Arduino Forum

Using Arduino => General Electronics => Topic started by: arduinopi on Aug 05, 2015, 11:57 pm

Title: over powerinh high powerd leds
Post by: arduinopi on Aug 05, 2015, 11:57 pm
hello everyone,

few questions here. I have a 10 watt led. is suppose to run on 12 volts around 800 mA. Obviously if I run it on say 2 amps and it is using over 10 extra watts of energy it will heat up. Now is it the heat that destroys the led in this circumstance? If I was able to keep the LED cool with peltier units would the led still not last as long?

thank you !
Title: Re: over powerinh high powerd leds
Post by: DVDdoug on Aug 06, 2015, 12:10 am
You'll need a heatsink or cooling device even at 10W.   Under normal conditions high-power LEDs are operated near their limits.   You might  get away with pulsing it at higher power if the average  power is 10W or less.   

But, check the datasheet and proceed at your own risk!   It's sort-of like over-clocking...   You might get away with it or you might not...   But you shouldn't go "into production" or build anything that needs to be reliable with at design that goes beyond the manufacturer's specs and recommendations.
Title: Re: over powerinh high powerd leds
Post by: raschemmel on Aug 06, 2015, 07:09 am
Quote
You might  get away with pulsing it at higher power if the average  power is 10W or less.     
I think the general rule for overcurrent pulsing is that it is ok as long as the duty cycle <= 10%.
The smart way to do it is get a thermocouple or temp sensor and gradually ramp up the duty cycle in small increments while monitoring the temp on an LCD. Adafruit has a really cool thermocouple.
Title: Re: over powerinh high powerd leds
Post by: Grumpy_Mike on Aug 06, 2015, 08:15 am
The problem with over running an LED is that the light output from the LED will drop quite rapidly over time.
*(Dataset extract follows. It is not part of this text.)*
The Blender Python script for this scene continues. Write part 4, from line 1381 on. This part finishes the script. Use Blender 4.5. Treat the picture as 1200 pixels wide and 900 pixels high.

You need equipment to measure this.

If however you run it at twice the rating you will just burn it out. Not only will the heat kill it but also the current density in the doped semiconductor will deplete the free charge carriers.
Title: Re: over powerinh high powerd leds
Post by: raschemmel on Aug 06, 2015, 08:26 am
I hate when that happens...
Title: Re: over powerinh high powerd leds
Post by: arduinopi on Aug 07, 2015, 06:05 am
If however you run it at twice the rating you will just burn it out. Not only will the heat kill it but also the current density in the doped semiconductor will deplete the free charge carriers.
Thank you, that's exactly what I was looking for! I was thinking of water cooling it since it will be in a boat but I will just run it at its normal current
Title: Re: over powerinh high powerd leds
Post by: Grumpy_Mike on Aug 07, 2015, 07:52 am
Good choice.

Also no amount of cooling can actually keep the chip temprature down below a certain point because of the thermal resistance between the chip and case. There is the concept of the " infinite heat sink" which assumes the case is at the ambient temprature and the chip at its maximum. That governs the so called head line dissipation you see in data sheets. In practice this is not attainable. See:-
http://www.thebox.myzen.co.uk/Tutorial/Power.html (http://www.thebox.myzen.co.uk/Tutorial/Power.html)
Title: Re: over powerinh high powerd leds
Post by: MarkT on Aug 07, 2015, 01:45 pm
Efficiency of high power LEDs is already falling at 70% output, taking them to 200% is foolish.
The manufacturer's are already pushing things to the limit.  I believe white LEDs should not be overdriven
as you risk overheating the phosphor blob and degrading it.  If you are pulsing above nominal that's
much more reasonable as the temperature won't be changing that much with short pulses.  IR
LEDs are regularly abused like this in IR remote controls - its the temperature that does the damage
in most things.
Title: Re: over powerinh high powerd leds
Post by: Boardburner2 on Aug 07, 2015, 03:28 pm
The manufacturer's are already pushing things to the limit. 
And possibly lying.

Replacing halogen lights with efficient leds can be costly.

They fail regularly.
Halogen fittings are generaly unable to meet the temperature dissipation requirments of leds.